Sollogoub (Vladimir Aleksandrovitch, comte)

Écrivain russe (Saint-Pétersbourg 1813 – Hambourg 1882).

L'Histoire de deux galoches (1839), récit d'une vie ruinée par la prose de l'existence quotidienne, le fait connaître au public. Il se spécialise dans le roman mondain, prenant pour personnages de prédilection les jeunes « lions » (Grand Monde, 1840). Mais c'est à son roman Tarantass (1845) qu'il doit sa renommée : ce récit burlesque d'un voyage de Moscou à Kazan dans une voiture disloquée, étude des mœurs provinciales, a été reçu comme une satire du slavophilisme.

Solmi (Sergio)

Écrivain et critique italien (Rieti 1899 – Milan 1981).

Disciple de Croce, il consacre aux littératures française et italienne des pages lucides et suggestives. Poète lyrique (Fin de saison, 1933 ; Poésies, 1950 ; Du balcon, 1968), il médite sur les destins individuels et collectifs et sur les contradictions de l'existence.

Sologoub (Fiodor Kouzmitch Teternikov, dit Fiodor)

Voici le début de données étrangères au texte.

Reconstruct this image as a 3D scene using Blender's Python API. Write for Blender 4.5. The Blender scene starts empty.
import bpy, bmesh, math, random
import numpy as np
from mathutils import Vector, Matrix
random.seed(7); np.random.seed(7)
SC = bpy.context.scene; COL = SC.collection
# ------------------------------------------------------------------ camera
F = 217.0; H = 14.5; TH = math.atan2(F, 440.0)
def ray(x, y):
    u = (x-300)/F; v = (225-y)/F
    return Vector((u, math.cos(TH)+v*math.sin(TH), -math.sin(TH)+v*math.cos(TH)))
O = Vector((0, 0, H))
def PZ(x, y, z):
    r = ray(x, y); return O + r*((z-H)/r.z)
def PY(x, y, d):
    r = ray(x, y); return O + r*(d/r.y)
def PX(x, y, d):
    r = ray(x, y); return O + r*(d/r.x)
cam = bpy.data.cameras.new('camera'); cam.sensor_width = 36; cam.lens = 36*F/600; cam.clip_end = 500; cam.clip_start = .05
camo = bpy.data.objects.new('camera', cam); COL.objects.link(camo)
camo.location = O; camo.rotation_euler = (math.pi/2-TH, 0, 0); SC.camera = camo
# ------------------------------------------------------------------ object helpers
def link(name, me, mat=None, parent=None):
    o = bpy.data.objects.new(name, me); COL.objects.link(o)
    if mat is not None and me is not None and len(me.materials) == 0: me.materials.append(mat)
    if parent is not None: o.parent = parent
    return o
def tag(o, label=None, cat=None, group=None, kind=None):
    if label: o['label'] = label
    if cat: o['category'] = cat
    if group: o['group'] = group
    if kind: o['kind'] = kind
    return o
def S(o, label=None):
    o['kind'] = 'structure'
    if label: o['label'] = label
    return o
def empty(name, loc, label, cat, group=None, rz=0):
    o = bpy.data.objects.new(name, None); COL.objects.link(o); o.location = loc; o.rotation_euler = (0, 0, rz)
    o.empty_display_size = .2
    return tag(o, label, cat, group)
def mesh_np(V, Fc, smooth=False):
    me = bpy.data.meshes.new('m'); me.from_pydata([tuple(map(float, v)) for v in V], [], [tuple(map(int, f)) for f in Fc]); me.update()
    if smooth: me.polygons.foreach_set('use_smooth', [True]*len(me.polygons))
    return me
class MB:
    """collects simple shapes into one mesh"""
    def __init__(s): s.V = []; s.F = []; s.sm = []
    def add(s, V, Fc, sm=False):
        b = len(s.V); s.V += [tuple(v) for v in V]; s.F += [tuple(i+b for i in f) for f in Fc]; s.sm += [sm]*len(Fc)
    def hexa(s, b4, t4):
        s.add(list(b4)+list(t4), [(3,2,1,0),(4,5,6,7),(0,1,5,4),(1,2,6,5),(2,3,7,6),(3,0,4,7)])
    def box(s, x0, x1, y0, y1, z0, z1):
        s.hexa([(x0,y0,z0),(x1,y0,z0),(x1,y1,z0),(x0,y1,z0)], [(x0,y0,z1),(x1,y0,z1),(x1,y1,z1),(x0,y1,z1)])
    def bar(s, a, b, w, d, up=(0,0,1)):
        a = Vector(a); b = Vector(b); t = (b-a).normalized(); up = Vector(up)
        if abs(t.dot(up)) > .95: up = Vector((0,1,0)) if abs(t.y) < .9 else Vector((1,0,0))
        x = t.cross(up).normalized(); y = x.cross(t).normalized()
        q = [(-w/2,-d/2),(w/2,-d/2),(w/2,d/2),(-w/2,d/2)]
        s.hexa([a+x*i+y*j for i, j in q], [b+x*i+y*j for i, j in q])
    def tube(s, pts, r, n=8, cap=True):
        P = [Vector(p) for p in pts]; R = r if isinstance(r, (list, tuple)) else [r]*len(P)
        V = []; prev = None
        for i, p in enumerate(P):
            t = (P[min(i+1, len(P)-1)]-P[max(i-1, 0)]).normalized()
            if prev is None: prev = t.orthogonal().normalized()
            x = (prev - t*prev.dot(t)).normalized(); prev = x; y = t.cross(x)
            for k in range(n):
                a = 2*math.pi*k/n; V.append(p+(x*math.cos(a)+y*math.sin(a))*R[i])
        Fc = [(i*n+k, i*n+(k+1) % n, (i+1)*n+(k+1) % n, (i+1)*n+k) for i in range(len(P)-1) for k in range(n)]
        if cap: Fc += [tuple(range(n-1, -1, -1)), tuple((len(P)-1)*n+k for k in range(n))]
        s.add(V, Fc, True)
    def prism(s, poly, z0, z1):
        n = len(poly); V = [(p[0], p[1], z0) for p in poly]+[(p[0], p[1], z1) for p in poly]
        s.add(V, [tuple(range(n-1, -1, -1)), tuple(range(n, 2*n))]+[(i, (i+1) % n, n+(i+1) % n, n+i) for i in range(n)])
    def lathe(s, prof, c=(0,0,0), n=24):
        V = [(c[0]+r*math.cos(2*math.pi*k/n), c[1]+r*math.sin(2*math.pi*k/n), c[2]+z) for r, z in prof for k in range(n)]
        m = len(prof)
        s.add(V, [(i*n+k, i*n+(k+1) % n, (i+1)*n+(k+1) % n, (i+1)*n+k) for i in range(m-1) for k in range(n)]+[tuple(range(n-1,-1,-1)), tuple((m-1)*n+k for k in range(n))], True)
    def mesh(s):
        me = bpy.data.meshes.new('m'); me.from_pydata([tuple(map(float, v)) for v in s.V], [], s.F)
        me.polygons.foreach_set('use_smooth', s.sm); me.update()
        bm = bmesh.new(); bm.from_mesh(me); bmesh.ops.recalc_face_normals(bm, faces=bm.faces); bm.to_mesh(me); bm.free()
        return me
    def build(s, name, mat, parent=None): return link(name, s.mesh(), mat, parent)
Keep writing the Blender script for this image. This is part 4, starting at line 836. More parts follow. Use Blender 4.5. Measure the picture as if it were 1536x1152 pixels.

Écrivain russe (Saint-Pétersbourg 1863 – Leningrad 1927).

Fils d'une blanchisseuse, il apprit à aimer la musique et la littérature dans la famille qui employait sa mère, puis il enseigna les mathématiques. Ses poèmes (recueils de 1896 et 1904 ; le Cercle enflammé, 1908) traduisent son pessimisme, issu d'une vision d'un monde sans Dieu, où percent des motifs sataniques, souvent érotiques, que l'on retrouve jusque dans les derniers recueils, même si l'écrivain y accorde plus de place à la beauté, à l'amour idéalisé. Son écriture poétique, ciselée à l'extrême, peut paraître d'une froide élégance. Plus proche des parnassiens (Baudelaire, Verlaine), avec lesquels il partage une utilisation du symbole comme transposition concrète d'une abstraction, que des décadents-symbolistes, il se rattache en partie au réalisme par son œuvre romanesque. Rêves lourds (1896), son premier roman, d'inspiration autobiographique, montre les efforts d'un professeur pour préserver son idéal de la fausseté et de la vulgarité environnantes. Le rêve se transforme en cauchemar dans le Démon mesquin (1905) : la dimension symbolique résulte de la présence du diablotin Nedotykomka et de la folie du héros, dont le processus forme, avec le tableau de la vulgarité et de la psychopathie du milieu, le contenu du roman, Peredonov finissant par assassiner son meilleur ami. Réalité et fantaisie ainsi mêlées apparaissent dans les autres romans (comme la Légende en création, 1914, sur la révolution de 1905). Sologoub est aussi l'auteur de drames symbolistes dont le plus connu est la Victoire de la mort (1907), qui a été mis en scène par Meyerhold. Le titre révèle une des singularités de l'œuvre de Sologoub, son obsession pour la mort. Dans les recueils de nouvelles, dont le premier porte un titre emblématique (le Dard de la mort, 1903), celle-ci est omniprésente, qu'elle soit désirée comme une libération (Consolation, 1899) ou redoutée comme un phénomène monstrueux (Dans la foule, 1907).